レアとラケルは、競って子供を生みました。自分たちに子供が生まれなくなると、それぞれ自分の女奴隷を通して子供を得ようとしました。そのようにして、ヤコブには多くの息子たちが与えられました。その名前を並べると、ルベン、シメオン、レビ、ユダ、ダン、ナフタリ、ガド、アシェル、イサカル、ゼブルン、ヨセフ、そして最後にベニヤミンです。この12人の息子たちが、基本的には、後のイスラエルの12の部族のもとになったのです。ただし、12部族の名前とこの12人は一致していないところがあります。その事情については、おいおいにお話しすることになるでしょう。いずれにせよ、ヤコブは逃亡先のハランで、このように多くの家族、子供たちを得たのです。そこに、神様の祝福の印がありました。

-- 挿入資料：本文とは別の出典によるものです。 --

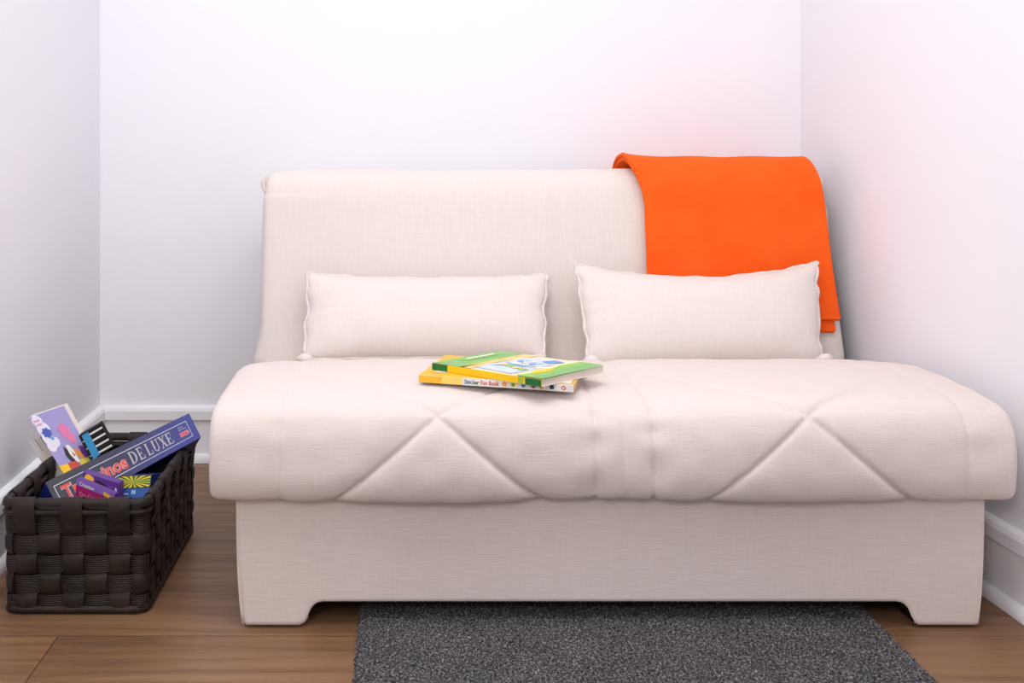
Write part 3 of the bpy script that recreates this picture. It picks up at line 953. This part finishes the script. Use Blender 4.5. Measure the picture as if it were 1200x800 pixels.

また彼は、これも神様の導きによって、ラバンのもとで多くの家畜を持つようになりました。兄の怒りを恐れて身一つで逃亡したヤコブは、逃亡先である叔父ラバンのもとに20年間留まる間に、非常に豊かな、大家族になったのです。しかしヤコブの思いはいつも生まれ故郷であるカナンの地に向けられていました。いつかは故郷に帰りたい、という願いが日に日に強くなっていったのです。神様もかつて、あなたを必ずこの土地に連れ帰る、と約束して下さっていました。しかし故郷には、彼がだまして長子としての権利と祝福を奪い取ってしまった兄エサウがいます。そこへどのようにして帰ることができるだろうか。それがヤコブの悩みの種だったのです。